Page:Plutarque - Vies des hommes illustres, Charpentier, 1853, Tome 2.djvu/236

Cette page a été validée par deux contributeurs.

Lorsque Fabius Maximus prit Tarente, Caton, fort jeune encore[1], servait sous lui ; il y fut logé chez un certain Néarque, pythagoricien, et désira de l’entendre exposer ses doctrines. Néarque développa ces principes, qui sont aussi ceux de Platon : Que la volupté est la plus grande amorce pour le mal ; que le corps est le premier fléau de l’âme, qui ne peut s’en délivrer et se conserver pure que par les réflexions qui la séparent et l’éloignent, le plus qu’il est possible, des affections corporelles. Ces discours fortifièrent davantage encore dans Caton l’amour de la tempérance et de la frugalité. Du reste, ce n’est que fort tard, dit-on, qu’il s’appliqua à l’étude des lettres grecques, et il était d’un âge très-avancé lorsqu’il se mit à lire les auteurs grecs ; il profita un peu de la lecture de Thucydide, et beaucoup plus de celle de Démosthène, pour se former à l’éloquence. Du moins ses écrits sont enrichis çà et là de maximes et de traits d’histoire tirés des livres des Grecs ; et il y a, dans ses apophtegmes et ses sentences morales, plus d’un passage qui en est traduit mot à mot.
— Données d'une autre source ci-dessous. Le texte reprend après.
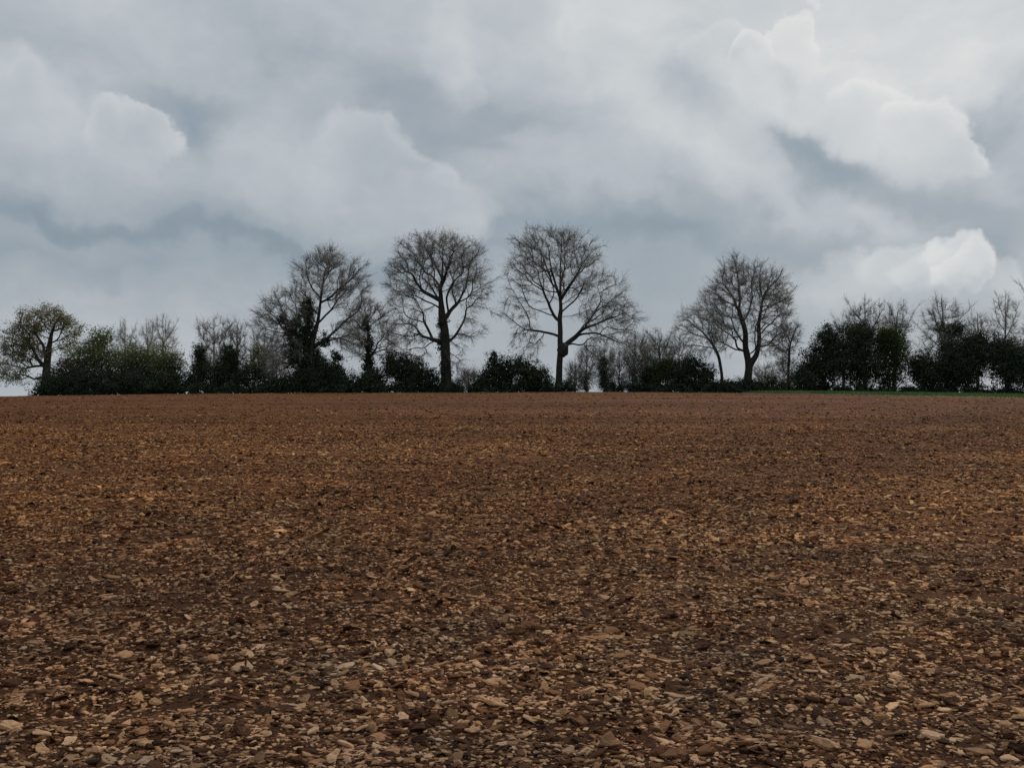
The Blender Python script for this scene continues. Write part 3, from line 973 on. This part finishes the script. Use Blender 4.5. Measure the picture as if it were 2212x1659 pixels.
build_tree('beech_tree', 'tallest bare beech, with a burr low on its trunk and a long right limb', 110.0, beech2,
           [(1205, 570, 114, 84), (1190, 545, 100, 62), (1320, 690, 74, 62), (1300, 640, 70, 60), (1140, 700, 36, 50), (1120, 600, 34, 60), (1350, 720, 36, 50), (1140, 735, 40, 44), (1300, 750, 50, 34), (1112, 655, 34, 48)],
           21, 0.62, 1300, 9600, (0.45, 1.2), 0.0076, -0.02, 'big bare beeches on the skyline', shell=0.4,
           prof=[(849.4, 0.46), (817.0, 0.38), (778.2, 0.4), (726.4, 0.29), (695.4, 0.34), (666.9, 0.21), (635.9, 0.17), (599.6, 0.12), (558.2, 0.07), (519.4, 0.03)])
# the burr on that trunk
_r = np.random.default_rng(3)
tr = [o for o in bpy.data.objects if o.name.startswith('beech_tree')][0]
V, T = icosphere(3)
V = V * (1 + 0.10 * np.sin(V[:, :1] * 5 + 1) * np.cos(V[:, 2:] * 6) + _r.normal(size=(len(V), 1)) * 0.015) * np.array([0.62, 0.6, 0.78])
V = V + P(*z([(672, 1165)])[0], 110.0, -0.1) - np.array(tr.location)
link('burr', mesh_from('burr', V, T, True, M_BARK), [c for c in tr.children if c.name.startswith('trunk')][0])

z = zc(789.4, 454.7, 0.2588)             # beech with the thick stem
limbs = [[(685, 1525), (672, 1350), (668, 1150), (655, 950), (640, 870), (630, 750), (625, 650), (640, 560), (645, 420), (640, 300)],
         [(620, 810), (560, 775), (470, 760), (420, 710), (280, 720), (250, 670)], [(590, 735), (500, 690), (400, 650), (300, 600)],
         [(600, 800), (500, 830), (440, 880), (370, 970), (360, 1060)], [(440, 880), (430, 990)], [(625, 640), (560, 540), (480, 500), (380, 470), (230, 430)],
         [(640, 580), (600, 480), (550, 400), (560, 310)], [(640, 600), (700, 500), (740, 400), (760, 300)], [(635, 660), (690, 440), (720, 330)],
         [(655, 930), (690, 860), (740, 790), (830, 740), (900, 680), (1000, 610), (1110, 550)], [(830, 750), (900, 790), (1030, 830), (1060, 870), (1150, 900)],
         [(640, 680), (770, 630), (870, 560), (880, 450)], [(870, 560), (980, 500), (1040, 480)], [(690, 1120), (770, 1020), (830, 930)],
         [(770, 1020), (880, 1060)], [(600, 740), (520, 590), (430, 520)], [(690, 850), (680, 740), (700, 680), (800, 600)],
         [(280, 720), (200, 800), (130, 850)], [(620, 690), (560, 600), (500, 620)]]
build_tree('beech_tree', 'bare round-headed beech with a thick ivied trunk, left of the tallest beech', 108.0, [z(l) for l in limbs],
           [(945, 572, 112, 70), (950, 545, 95, 46), (880, 655, 50, 66), (1020, 620, 50, 50), (985, 760, 28, 55), (865, 600, 36, 50), (862, 715, 42, 56), (905, 740, 34, 50), (1015, 700, 34, 40)],
           22, 0.74, 1250, 9600, (0.45, 1.2), 0.0076, -0.12, 'big bare beeches on the skyline', prof=[(849.4, 0.64), (752.3, 0.6), (700.6, 0.52), (679.9, 0.42), (648.8, 0.28), (622.9, 0.2), (599.6, 0.13), (532.3, 0.04)],
           ivy=[(962, 800, 11, 46), (957, 740, 12, 34), (955, 700, 9, 22)], shell=0.45)

z = zc(378.9, 473.6, 0.2475)             # ivy-clad tree
limbs = [[(1180, 1530), (1180, 1300), (1190, 1050), (1240, 920), (1262, 760), (1280, 600), (1300, 450), (1360, 340)],
         [(1240, 930), (1330, 800), (1400, 680), (1450, 600), (1540, 500), (1650, 440)], [(1262, 700), (1200, 610), (1150, 500), (1140, 390)],
         [(1200, 1120), (1300, 1060), (1400, 950), (1480, 880), (1580, 870)], [(1300, 1070), (1450, 1030), (1600, 1000)], [(1185, 1150), (1050, 1000), (960, 880), (900, 760), (840, 640)],
         [(930, 880), (800, 880), (700, 860)], [(1190, 1050), (1120, 850), (1080, 650), (1060, 560)], [(1290, 520), (1400, 420), (1500, 370)], [(1340, 790), (1480, 720), (1560, 650)],
         [(1100, 760), (1000, 640), (960, 560)], [(1050, 1000), (900, 990), (780, 960)], [(1180, 1200), (1020, 1120), (880, 1080)], [(1282, 600), (1340, 470), (1400, 350)]]
build_tree('ivy_clad_tree', 'many-stemmed bare tree wrapped in dark ivy, left of the two round beeches', 107.0, [z(l) for l in limbs],
           [(700, 605, 72, 62), (705, 560, 50, 28), (625, 670, 66, 58), (760, 640, 44, 62), (575, 700, 34, 44), (770, 580, 26, 22), (640, 760, 50, 40), (600, 770, 40, 50), (750, 720, 44, 40)],
           23, 0.62, 1250, 9600, (0.45, 1.15), 0.0076, 0.12, 'skyline trees with ivy',
           ivy=[(672, 815, 26, 34), (668, 770, 26, 34), (664, 720, 22, 36), (665, 675, 17, 36), (640, 740, 24, 28), (622, 715, 12, 26), (690, 790, 20, 28), (635, 770, 20, 25), (720, 800, 22, 22), (728, 770, 14, 14), (650, 800, 20, 24), (610, 690, 10, 14),
                (700, 740, 12, 18), (640, 700, 12, 16)], shell=0.3, prof=[(852.3, 0.5), (733.5, 0.34), (701.3, 0.2), (661.7, 0.14), (622.1, 0.1), (557.8, 0.03)])
limbs = [[(1690, 1530), (1690, 1320), (1680, 1150), (1680, 950), (1655, 800), (1640, 700)], [(1690, 1200), (1780, 1150), (1860, 1130), (1870, 1000), (1850, 900)],
         [(1680, 1000), (1580, 900), (1520, 840)], [(1680, 950), (1780, 860), (1860, 800)], [(1680, 1100), (1560, 1040), (1480, 1000)]]
build_tree('ivy_clad_tree', 'smaller bare tree filling the gap between the ivy-wrapped tree and the thick-trunked beech', 112.0, [z(l) for l in limbs],
           [(798, 700, 44, 62), (835, 740, 28, 40), (770, 740, 30, 40)], 24, 0.26, 420, 3200, (0.4, 1.0), 0.0075, 0.0, 'skyline trees with ivy',
           ivy=[(797, 790, 15, 34), (796, 745, 12, 22), (790, 700, 12, 18)])

z = zc(1389.3, 505.2, 0.2284)            # the twin-stemmed tree on the right
limbs = [[(992, 1520), (992, 1400), (1000, 1250), (1080, 1130), (1100, 1000), (1090, 870), (1120, 700), (1130, 600), (1180, 520), (1280, 430), (1320, 330)],
         [(1005, 1230), (968, 1100), (960, 950), (930, 830), (895, 740), (860, 680), (830, 600), (780, 520)], [(930, 830), (980, 780), (1000, 700), (1030, 600), (1000, 480), (1030, 380)],
         [(895, 740), (910, 600), (900, 450), (880, 320), (850, 220)], [(945, 890), (840, 900), (760, 905)], [(955, 960), (860, 975), (790, 1000)],
         [(1100, 890), (1250, 950), (1350, 940), (1420, 900)], [(1095, 1000), (1150, 1000), (1250, 1050), (1350, 1090)], [(1120, 780), (1250, 780), (1340, 760)],
         [(1125, 690), (1230, 670), (1310, 640), (1400, 520)], [(920, 800), (800, 800), (690, 770), (620, 740)], [(860, 680), (740, 640), (640, 560)], [(830, 600), (700, 500), (620, 440)],
         [(1130, 600), (1090, 470), (1080, 330)], [(905, 520), (960, 380), (950, 240)], [(960, 1100), (880, 1100), (800, 1160)]]
build_tree('bare_tree', 'twin-stemmed bare tree standing alone right of centre, with an uneven spiky crown', 109.0, [z(l) for l in limbs],
           [(1615, 650, 100, 82), (1590, 600, 56, 46), (1670, 630, 48, 52), (1690, 710, 36, 60), (1540, 665, 42, 52), (1590, 572, 20, 24), (1565, 725, 38, 40), (1655, 740, 40, 36)], 25, 0.5, 1300, 9600, (0.45, 1.15), 0.0068, 0.14,
           'big bare trees right of centre', shell=0.25, prof=[(852.4, 0.48), (790.7, 0.41), (763.3, 0.26), (733.6, 0.23), (703.9, 0.2), (665.1, 0.15), (624.0, 0.09), (580.6, 0.03)])
limbs = [[(745, 1520), (740, 1300), (720, 1180), (680, 1080), (620, 1000), (560, 920), (480, 870), (420, 800)], [(680, 1080), (640, 980), (620, 880)], [(560, 920), (560, 800), (500, 720)],
         [(620, 1000), (500, 960), (420, 930)], [(700, 1130), (780, 1040), (800, 980)]]
build_tree('leaning_tree', 'slim bare tree leaning left under the spiky twin-stemmed one', 107.0, [z(l) for l in limbs],
           [(1502, 692, 44, 36), (1480, 722, 36, 34), (1545, 705, 36, 46), (1520, 740, 36, 34)], 26, 0.17, 380, 2600, (0.4, 1.0), 0.006, 0.12, twig_mat=M_TWIGPALE)
limbs = [[(1372, 1520), (1372, 1330), (1382, 1150), (1395, 1020), (1350, 930), (1300, 860)], [(1390, 1050), (1420, 960), (1440, 850)], [(1380, 1150), (1300, 1080), (1220, 1020)]]
build_tree('sapling', 'thin bent bare stem between the twin-stemmed tree and the dark right-hand thicket', 108.0, [z(l) for l in limbs],
           [(1695, 735, 30, 34), (1715, 720, 20, 30), (1690, 770, 24, 26)], 27, 0.15, 220, 1400, (0.35, 0.8), 0.007, 0.1)

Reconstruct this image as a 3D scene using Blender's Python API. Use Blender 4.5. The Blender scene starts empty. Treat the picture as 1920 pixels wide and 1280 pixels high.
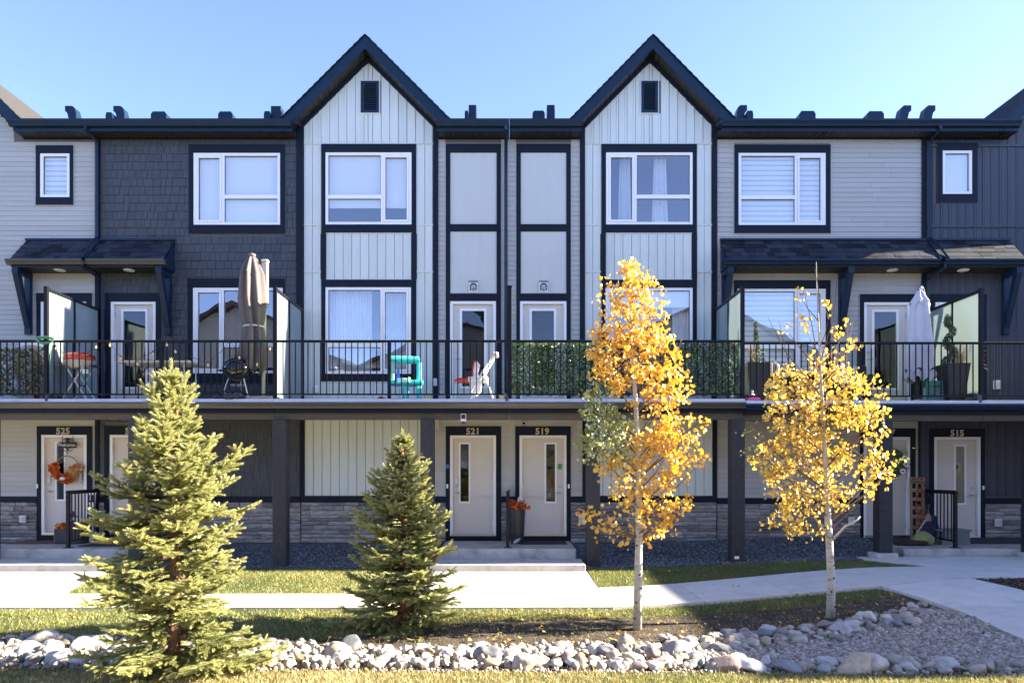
import bpy, bmesh, math, random
import numpy as np
from mathutils import Vector, Matrix, Euler

random.seed(7)
RNG = np.random.default_rng(11)
SC = bpy.context.scene
COL = SC.collection
R = math.radians

# ------------------------------------------------------------------ camera
CAM_D, CAM_Z, FPX, CX, CY = 15.0, 1.727, 1350.0, 955.0, 890.0
cd = bpy.data.cameras.new('camera')
cam = bpy.data.objects.new('camera', cd)
COL.objects.link(cam)
cam.location = (0, -CAM_D, CAM_Z)
cam.rotation_euler = (R(90), 0, 0)
cd.sensor_fit = 'HORIZONTAL'
cd.sensor_width = 36.0
cd.lens = FPX / 1920 * 36.0
cd.shift_x = (960 - CX) / 1920
cd.shift_y = (CY - 640) / 1920
cd.clip_start = 0.1
cd.clip_end = 3000
SC.camera = cam

# ------------------------------------------------------------------ sky, sun, exposure
SUN_EL, SUN_BACK = R(26.5), R(4.3)       # sun stands to the right, a little behind the row
sun_to = Vector((math.cos(SUN_EL) * math.cos(SUN_BACK), math.cos(SUN_EL) * math.sin(SUN_BACK), math.sin(SUN_EL)))
W = bpy.data.worlds.new('World')
SC.world = W
W.use_nodes = True
wn = W.node_tree
bg = wn.nodes['Background']
sky = wn.nodes.new('ShaderNodeTexSky')
sky.sky_type = 'NISHITA'
sky.sun_disc = False
sky.sun_elevation = SUN_EL
sky.sun_rotation = math.atan2(sun_to.x, sun_to.y)
sky.altitude = 700
sky.air_density = 0.33
sky.dust_density = 0.15
sky.ozone_density = 1.6
tint = wn.nodes.new('ShaderNodeMix')         # white balance of the picture: a little less green in the blue
tint.data_type = 'RGBA'
tint.blend_type = 'MULTIPLY'
tint.inputs['Factor'].default_value = 1.0
tint.inputs['B'].default_value = (1.08, 0.98, 1.0, 1)
wn.links.new(sky.outputs[0], tint.inputs['A'])
wn.links.new(tint.outputs['Result'], bg.inputs[0])
bg.inputs[1].default_value = 0.15
sl = bpy.data.lights.new('sun', 'SUN')
sl.energy = 5.0
sl.angle = R(0.5)
sl.color = (1.0, 0.87, 0.67)
so = bpy.data.objects.new('sun', sl)
COL.objects.link(so)
so.rotation_euler = sun_to.to_track_quat('Z', 'Y').to_euler()
vs = SC.view_settings
vs.view_transform = 'Standard'
vs.look = 'None'
vs.gamma = 1.0
vs.use_curve_mapping = False
vs.exposure = 2.85
SC.cycles.max_bounces = 8
SC.cycles.transparent_max_bounces = 16
SC.cycles.sample_clamp_indirect = 8.0

# ------------------------------------------------------------------ pixel <-> place
def PX(px, Y=0.0): return (px - CX) * (CAM_D + Y) / FPX
def PZ(py, Y=0.0): return CAM_Z + (CY - py) * (CAM_D + Y) / FPX

# ------------------------------------------------------------------ materials
def _n(nt, t, **kw):
    n = nt.nodes.new(t)
    for k, v in kw.items():
        setattr(n, k, v)
    return n

def mat(name, col, rough=0.6, vary=0.12, nscale=6.0, bump=0.0, bscale=60.0, orand=0.0, metal=0.0, spec=0.5,
        stretch=(1, 1, 1), dirt=0.0, dirtcol=(0.05, 0.04, 0.03), dscale=1.3, coat=0.0, hue=0.0):
    m = bpy.data.materials.new(name)
    m.use_nodes = True
    nt = m.node_tree
    b = nt.nodes['Principled BSDF']
    b.inputs['Roughness'].default_value = rough
    b.inputs['Metallic'].default_value = metal
    b.inputs['Specular IOR Level'].default_value = spec
    b.inputs['Coat Weight'].default_value = coat
    geo = _n(nt, 'ShaderNodeNewGeometry')
    mp = _n(nt, 'ShaderNodeMapping')
    mp.inputs['Scale'].default_value = stretch
    nt.links.new(geo.outputs['Position'], mp.inputs[0])
    no = _n(nt, 'ShaderNodeTexNoise')
    no.inputs['Scale'].default_value = nscale
    no.inputs['Detail'].default_value = 6
    no.inputs['Roughness'].default_value = 0.65
    nt.links.new(mp.outputs[0], no.inputs['Vector'])
    mr = _n(nt, 'ShaderNodeMapRange')
    mr.inputs['From Min'].default_value = 0.25
    mr.inputs['From Max'].default_value = 0.75
    mr.inputs['To Min'].default_value = 1 - vary
    mr.inputs['To Max'].default_value = 1 + vary
    nt.links.new(no.outputs['Fac'], mr.inputs['Value'])
    hsv = _n(nt, 'ShaderNodeHueSaturation')
    hsv.inputs['Color'].default_value = (*col, 1)
    val = mr.outputs[0]
    if orand > 0 or hue > 0:
        oi = _n(nt, 'ShaderNodeObjectInfo')
        m2 = _n(nt, 'ShaderNodeMapRange')
        m2.inputs['To Min'].default_value = 1 - orand
        m2.inputs['To Max'].default_value = 1 + orand
        nt.links.new(oi.outputs['Random'], m2.inputs['Value'])
        mu = _n(nt, 'ShaderNodeMath', operation='MULTIPLY')
        nt.links.new(val, mu.inputs[0])
        nt.links.new(m2.outputs[0], mu.inputs[1])
        val = mu.outputs[0]
        if hue > 0:
            wn_ = _n(nt, 'ShaderNodeMath', operation='MULTIPLY')
            wn_.inputs[1].default_value = 17.31
            nt.links.new(oi.outputs['Random'], wn_.inputs[0])
            fr = _n(nt, 'ShaderNodeMath', operation='FRACT')
            nt.links.new(wn_.outputs[0], fr.inputs[0])
            m3 = _n(nt, 'ShaderNodeMapRange')
            m3.inputs['To Min'].default_value = 0.0
            m3.inputs['To Max'].default_value = 1.0 + hue
            nt.links.new(fr.outputs[0], m3.inputs['Value'])
            nt.links.new(m3.outputs[0], hsv.inputs['Saturation'])
    nt.links.new(val, hsv.inputs['Value'])
    out = hsv.outputs[0]
    if dirt > 0:
        n2 = _n(nt, 'ShaderNodeTexNoise')
        n2.inputs['Scale'].default_value = dscale
        n2.inputs['Detail'].default_value = 8
        n2.inputs['Roughness'].default_value = 0.7
        nt.links.new(mp.outputs[0], n2.inputs['Vector'])
        r2 = _n(nt, 'ShaderNodeMapRange')
        r2.inputs['From Min'].default_value = 0.5
        r2.inputs['From Max'].default_value = 0.72
        r2.inputs['To Max'].default_value = dirt
        nt.links.new(n2.outputs['Fac'], r2.inputs['Value'])
        mx = _n(nt, 'ShaderNodeMix', data_type='RGBA')
        nt.links.new(r2.outputs[0], mx.inputs['Factor'])
        nt.links.new(out, mx.inputs['A'])
        mx.inputs['B'].default_value = (*dirtcol, 1)
        out = mx.outputs['Result']
    nt.links.new(out, b.inputs['Base Color'])
    if bump > 0:
        nb = _n(nt, 'ShaderNodeTexNoise')
        nb.inputs['Scale'].default_value = bscale
        nb.inputs['Detail'].default_value = 4
        nt.links.new(mp.outputs[0], nb.inputs['Vector'])
        bp = _n(nt, 'ShaderNodeBump')
        bp.inputs['Strength'].default_value = bump
        bp.inputs['Distance'].default_value = 0.01
        nt.links.new(nb.outputs['Fac'], bp.inputs['Height'])
        nt.links.new(bp.outputs[0], b.inputs['Normal'])
    m.diffuse_color = (*col, 1)
    return m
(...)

Il y avait alors à Rome un citoyen distingué entre tous par sa noblesse et son crédit, le plus capable de discerner une vertu naissante, le plus propre, par sa douceur, à la développer et à la pousser vers la gloire : c’était Valérius Flaccus. Ses terres confinaient à celles de Caton, et il avait appris de ses serviteurs comment Caton travaillait de ses mains, et sa façon de vivre. Il s’en va de grand matin, disaient-ils à Valérius étonné, dans les villes voisines plaider pour ceux qui l’en prient ; il revient dans son champ, et là, vêtu d’une simple tunique pendant l’hiver, nu si c’est l’été[2], il laboure avec ses domestiques, et, après le travail, s’assied à la même table

  1. Il avait alors vingt-trois ans.